Law minister defends clipping of NAB’s wings

Published May 28, 2022
This photo shows Federal Law Minister Azam Nazir Tarar (C), Senator Kamran Murtaza of the JUI-F  (L) and Faisal Karim Kundi of the PPP (R) at a press conference in Islamabad on Friday. — PID website
This photo shows Federal Law Minister Azam Nazir Tarar (C), Senator Kamran Murtaza of the JUI-F (L) and Faisal Karim Kundi of the PPP (R) at a press conference in Islamabad on Friday. — PID website

ISLAMABAD: The coalition government defended on Friday the amendments to accountability laws, scrapping of electronic voting and explained the logic behind clipping the National Accountability Bureau’s powers of arrest.

During a joint press conference, Federal Law Minister Azam Nazir Tarar, Senator Kamran Murtaza of the JUI-F and Faisal Karim Kundi of Pakistan Peoples Party (PPP) highlighted the salient features of amendments made to the National Accountability Ordinance (NAO), the law which governed NAB, and the technical hitches involved in conducting voting for the next general election through electronic voting machines (EVMs).

Mr Tarar said the Election Commi­ssion of Pakistan (ECP), and not the government, conducted elections and it is up to the ECP to decide in which constituencies it would use EVMs.

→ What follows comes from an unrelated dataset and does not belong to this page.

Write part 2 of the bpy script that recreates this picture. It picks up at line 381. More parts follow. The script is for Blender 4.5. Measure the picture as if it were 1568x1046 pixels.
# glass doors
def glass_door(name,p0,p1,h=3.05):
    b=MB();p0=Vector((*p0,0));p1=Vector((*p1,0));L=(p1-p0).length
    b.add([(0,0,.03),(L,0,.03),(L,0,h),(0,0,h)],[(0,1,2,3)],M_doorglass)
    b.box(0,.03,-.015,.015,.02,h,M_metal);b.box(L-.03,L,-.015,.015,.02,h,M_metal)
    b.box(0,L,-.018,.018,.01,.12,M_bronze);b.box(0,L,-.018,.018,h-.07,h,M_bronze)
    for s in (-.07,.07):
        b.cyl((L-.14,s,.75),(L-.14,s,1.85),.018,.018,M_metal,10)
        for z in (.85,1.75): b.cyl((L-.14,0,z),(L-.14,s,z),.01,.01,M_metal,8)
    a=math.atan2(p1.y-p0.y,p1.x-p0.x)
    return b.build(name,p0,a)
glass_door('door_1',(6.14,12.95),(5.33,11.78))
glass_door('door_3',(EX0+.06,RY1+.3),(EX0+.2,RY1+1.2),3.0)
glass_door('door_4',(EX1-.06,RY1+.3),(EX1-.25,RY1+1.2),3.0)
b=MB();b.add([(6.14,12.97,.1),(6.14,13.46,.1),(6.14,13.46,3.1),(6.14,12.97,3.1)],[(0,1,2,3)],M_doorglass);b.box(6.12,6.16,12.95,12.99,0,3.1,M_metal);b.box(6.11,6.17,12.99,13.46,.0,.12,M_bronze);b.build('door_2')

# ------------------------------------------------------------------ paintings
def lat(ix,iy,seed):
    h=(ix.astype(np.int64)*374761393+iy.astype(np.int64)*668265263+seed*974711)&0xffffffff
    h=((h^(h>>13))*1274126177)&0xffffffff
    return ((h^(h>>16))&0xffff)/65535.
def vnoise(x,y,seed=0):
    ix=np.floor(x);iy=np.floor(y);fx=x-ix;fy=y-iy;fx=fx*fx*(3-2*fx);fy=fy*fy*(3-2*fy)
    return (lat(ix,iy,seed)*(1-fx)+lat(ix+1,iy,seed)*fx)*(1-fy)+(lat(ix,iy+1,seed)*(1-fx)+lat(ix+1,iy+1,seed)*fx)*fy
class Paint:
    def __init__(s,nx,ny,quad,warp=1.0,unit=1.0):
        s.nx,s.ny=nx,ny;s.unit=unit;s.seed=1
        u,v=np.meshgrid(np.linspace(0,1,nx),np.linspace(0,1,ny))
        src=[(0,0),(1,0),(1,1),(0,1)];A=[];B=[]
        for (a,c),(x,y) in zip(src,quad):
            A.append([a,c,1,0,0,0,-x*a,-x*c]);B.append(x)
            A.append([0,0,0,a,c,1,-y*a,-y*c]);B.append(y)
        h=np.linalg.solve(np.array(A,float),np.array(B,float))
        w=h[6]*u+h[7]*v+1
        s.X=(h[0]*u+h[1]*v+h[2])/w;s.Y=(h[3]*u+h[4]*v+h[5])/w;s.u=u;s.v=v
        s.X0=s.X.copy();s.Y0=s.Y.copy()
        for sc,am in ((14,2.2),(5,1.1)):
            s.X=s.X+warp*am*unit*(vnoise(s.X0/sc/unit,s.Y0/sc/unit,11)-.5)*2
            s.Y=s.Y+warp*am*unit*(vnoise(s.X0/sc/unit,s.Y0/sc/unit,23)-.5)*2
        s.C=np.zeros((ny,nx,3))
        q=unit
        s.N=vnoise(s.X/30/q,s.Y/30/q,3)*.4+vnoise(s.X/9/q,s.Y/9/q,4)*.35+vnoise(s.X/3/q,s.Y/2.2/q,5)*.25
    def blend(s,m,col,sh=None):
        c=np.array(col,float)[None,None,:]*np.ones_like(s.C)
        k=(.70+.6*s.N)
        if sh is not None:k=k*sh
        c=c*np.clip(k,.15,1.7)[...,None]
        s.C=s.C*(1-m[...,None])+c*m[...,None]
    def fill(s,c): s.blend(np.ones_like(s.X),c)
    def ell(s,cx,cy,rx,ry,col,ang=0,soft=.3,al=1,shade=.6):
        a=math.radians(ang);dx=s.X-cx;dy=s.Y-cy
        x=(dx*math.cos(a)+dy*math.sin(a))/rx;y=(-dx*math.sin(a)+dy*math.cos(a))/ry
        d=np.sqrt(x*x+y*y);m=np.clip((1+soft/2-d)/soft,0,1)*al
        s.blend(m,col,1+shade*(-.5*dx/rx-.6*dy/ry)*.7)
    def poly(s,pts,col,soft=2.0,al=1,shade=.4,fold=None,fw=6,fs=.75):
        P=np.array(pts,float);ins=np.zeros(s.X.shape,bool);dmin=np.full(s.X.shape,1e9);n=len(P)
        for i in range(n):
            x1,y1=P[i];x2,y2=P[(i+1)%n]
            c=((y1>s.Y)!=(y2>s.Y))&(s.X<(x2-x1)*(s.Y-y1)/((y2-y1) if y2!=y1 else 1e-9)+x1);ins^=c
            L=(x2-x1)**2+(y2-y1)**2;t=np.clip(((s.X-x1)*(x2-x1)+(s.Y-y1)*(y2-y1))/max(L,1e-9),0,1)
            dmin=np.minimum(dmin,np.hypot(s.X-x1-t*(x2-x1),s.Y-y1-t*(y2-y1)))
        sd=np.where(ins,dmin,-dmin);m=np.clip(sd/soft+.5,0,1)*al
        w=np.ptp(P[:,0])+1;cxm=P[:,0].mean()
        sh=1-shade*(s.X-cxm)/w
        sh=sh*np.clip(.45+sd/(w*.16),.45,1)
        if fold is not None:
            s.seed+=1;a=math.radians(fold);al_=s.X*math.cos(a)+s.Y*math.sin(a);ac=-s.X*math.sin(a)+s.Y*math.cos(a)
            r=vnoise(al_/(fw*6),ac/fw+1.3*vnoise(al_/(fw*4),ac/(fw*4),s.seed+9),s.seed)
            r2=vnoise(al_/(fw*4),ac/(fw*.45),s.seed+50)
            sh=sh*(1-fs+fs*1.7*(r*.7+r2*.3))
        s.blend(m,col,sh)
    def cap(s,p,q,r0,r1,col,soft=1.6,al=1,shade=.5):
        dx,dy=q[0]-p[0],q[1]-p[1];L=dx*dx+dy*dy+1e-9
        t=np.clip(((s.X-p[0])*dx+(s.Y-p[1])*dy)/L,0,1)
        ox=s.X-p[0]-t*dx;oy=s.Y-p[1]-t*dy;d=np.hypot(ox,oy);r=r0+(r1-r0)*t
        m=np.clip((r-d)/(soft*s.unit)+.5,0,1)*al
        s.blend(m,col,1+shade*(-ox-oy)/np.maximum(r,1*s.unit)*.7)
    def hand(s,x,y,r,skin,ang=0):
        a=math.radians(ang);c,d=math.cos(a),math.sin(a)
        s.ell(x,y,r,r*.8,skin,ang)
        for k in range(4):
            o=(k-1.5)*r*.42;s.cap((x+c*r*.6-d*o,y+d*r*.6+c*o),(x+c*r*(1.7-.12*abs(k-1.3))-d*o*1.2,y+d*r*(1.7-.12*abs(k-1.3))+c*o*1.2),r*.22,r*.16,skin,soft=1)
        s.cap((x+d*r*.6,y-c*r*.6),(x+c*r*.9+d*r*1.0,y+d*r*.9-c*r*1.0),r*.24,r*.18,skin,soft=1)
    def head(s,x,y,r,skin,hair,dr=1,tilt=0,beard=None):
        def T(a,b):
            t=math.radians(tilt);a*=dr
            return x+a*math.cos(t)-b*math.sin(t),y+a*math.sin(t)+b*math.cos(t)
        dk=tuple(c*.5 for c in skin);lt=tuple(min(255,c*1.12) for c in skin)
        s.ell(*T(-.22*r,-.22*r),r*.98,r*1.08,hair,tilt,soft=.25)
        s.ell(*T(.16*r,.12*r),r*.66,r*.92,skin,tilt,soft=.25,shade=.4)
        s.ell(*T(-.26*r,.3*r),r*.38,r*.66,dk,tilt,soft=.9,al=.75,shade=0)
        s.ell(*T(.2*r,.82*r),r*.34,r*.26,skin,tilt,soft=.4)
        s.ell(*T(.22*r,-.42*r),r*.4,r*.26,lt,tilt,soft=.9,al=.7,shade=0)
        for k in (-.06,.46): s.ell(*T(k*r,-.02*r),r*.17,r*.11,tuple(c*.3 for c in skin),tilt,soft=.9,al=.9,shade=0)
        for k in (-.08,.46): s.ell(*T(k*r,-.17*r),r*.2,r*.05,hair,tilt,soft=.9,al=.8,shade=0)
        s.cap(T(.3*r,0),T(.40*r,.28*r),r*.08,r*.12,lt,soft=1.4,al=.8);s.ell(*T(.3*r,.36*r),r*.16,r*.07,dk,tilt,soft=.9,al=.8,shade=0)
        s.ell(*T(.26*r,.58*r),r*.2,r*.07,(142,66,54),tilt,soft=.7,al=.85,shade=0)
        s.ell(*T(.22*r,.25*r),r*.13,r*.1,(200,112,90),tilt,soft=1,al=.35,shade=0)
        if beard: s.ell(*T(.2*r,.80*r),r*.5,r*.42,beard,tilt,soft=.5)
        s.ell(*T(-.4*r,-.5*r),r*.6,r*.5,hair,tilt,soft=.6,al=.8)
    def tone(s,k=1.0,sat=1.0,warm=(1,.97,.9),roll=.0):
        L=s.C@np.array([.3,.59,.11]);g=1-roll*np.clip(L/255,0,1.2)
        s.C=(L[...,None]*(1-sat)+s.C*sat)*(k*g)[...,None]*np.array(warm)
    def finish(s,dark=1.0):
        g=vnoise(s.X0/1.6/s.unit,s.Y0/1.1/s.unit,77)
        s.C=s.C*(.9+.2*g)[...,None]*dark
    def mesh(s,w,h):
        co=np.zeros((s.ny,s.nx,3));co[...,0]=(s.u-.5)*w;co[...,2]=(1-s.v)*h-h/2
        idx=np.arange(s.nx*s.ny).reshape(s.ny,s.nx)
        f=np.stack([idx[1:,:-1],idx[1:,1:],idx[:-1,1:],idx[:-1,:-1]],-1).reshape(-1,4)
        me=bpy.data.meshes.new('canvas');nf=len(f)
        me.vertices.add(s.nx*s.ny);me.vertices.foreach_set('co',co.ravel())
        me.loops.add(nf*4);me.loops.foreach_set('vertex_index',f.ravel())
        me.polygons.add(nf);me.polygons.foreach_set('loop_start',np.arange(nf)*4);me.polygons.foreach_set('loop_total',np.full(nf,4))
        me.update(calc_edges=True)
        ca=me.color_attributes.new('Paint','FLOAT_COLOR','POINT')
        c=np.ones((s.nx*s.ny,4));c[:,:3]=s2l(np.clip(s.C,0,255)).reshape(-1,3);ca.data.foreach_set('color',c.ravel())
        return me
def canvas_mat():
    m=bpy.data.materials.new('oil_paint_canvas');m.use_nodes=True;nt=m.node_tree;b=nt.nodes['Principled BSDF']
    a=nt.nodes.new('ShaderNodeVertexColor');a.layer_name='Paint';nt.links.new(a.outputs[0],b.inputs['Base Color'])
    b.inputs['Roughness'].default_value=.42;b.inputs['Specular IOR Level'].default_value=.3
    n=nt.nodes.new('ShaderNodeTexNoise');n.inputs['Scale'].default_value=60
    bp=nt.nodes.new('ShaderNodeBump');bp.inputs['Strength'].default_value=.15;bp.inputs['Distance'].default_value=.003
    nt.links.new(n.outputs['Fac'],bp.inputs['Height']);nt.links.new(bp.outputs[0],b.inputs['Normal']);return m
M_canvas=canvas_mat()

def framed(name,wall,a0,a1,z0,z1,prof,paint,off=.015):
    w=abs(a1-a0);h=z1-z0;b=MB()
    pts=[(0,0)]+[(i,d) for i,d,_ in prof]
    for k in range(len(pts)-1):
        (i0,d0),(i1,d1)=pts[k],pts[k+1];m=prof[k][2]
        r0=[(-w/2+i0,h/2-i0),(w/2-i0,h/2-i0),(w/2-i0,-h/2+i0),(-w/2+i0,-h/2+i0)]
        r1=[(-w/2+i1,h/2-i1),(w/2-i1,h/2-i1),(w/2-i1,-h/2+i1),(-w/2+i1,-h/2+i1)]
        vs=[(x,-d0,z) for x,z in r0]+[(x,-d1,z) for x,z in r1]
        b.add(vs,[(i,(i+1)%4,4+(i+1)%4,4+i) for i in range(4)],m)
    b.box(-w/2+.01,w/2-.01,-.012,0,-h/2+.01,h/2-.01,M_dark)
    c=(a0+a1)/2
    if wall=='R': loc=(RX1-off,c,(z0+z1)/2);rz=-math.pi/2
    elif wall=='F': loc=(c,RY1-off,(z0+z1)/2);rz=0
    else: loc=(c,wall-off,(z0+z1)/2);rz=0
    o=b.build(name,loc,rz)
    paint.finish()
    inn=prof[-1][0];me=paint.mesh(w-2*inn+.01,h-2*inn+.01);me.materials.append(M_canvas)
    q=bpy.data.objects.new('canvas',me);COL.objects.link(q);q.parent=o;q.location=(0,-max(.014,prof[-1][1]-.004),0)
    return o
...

He said, however, the ECP had already told the Supreme Court that if elections were held within eight months, it wouldn’t be able to use EVMs because time was needed to train the staff in operating them.

“We have not rejected the use of EVMs in elections; rather we have left the matter for the ECP to decide,” Mr Tarar added.

Speaking about accountability laws, the minister said “historically speaking, most amendments to NAB laws were made for political reasons”.

He recalled that the apex court had in September 2019 put a question mark over NAB laws and observed that the bureau was used for political engineering.

Since no offence was bailable under the existing law, the amendments had empowered courts to grant bail, the law minister said.

The amendments have defined the grounds for arresting a person, whereas under the present law it was the NAB chairman’s discretion to issue arrest warrants. “The power has not been exercised judiciously.”

He said the 90-day rem­and had been reduced to 14 days and the deadline for concluding a trial had been extended to one year from 30 days.

Senator Kamran Murtaza of the Jamiat Ulema-i-Islam-Fazl said even though his party was in favour of winding up the National Accountability Bureau, it gave its assent to the amendments since the new law would clip NAB’s powers to a great extent.

Law Minister Tarar tried to dispel apprehensions that the government was going to deprive the overseas Pakistanis of the right to vote.

Faisal Karim Kundi of PPP said overseas Pakistanis were a precious asset and “we cannot deprive them of their right to vote”.

The recent legislation is aimed at enabling the ECP to thrash out a strategy to ensure the right to vote for overseas Pakistanis in a transparent manner.

The Parliamentary Committee on Electoral Reforms, headed by Sen­ator Taj Haider, earlier had held 18 meetings and took the input of exp­erts including ECP representatives.

Among other organisations consulted by the committee were the Free and Fair Election Network, the Pakistan Institute of Legislative Development and Transparency and a Spanish firm appointed in line with the Supreme Court’s directives.

These bodies were unanimous in their view that it was not possible to use EVMs on “such a large scale”.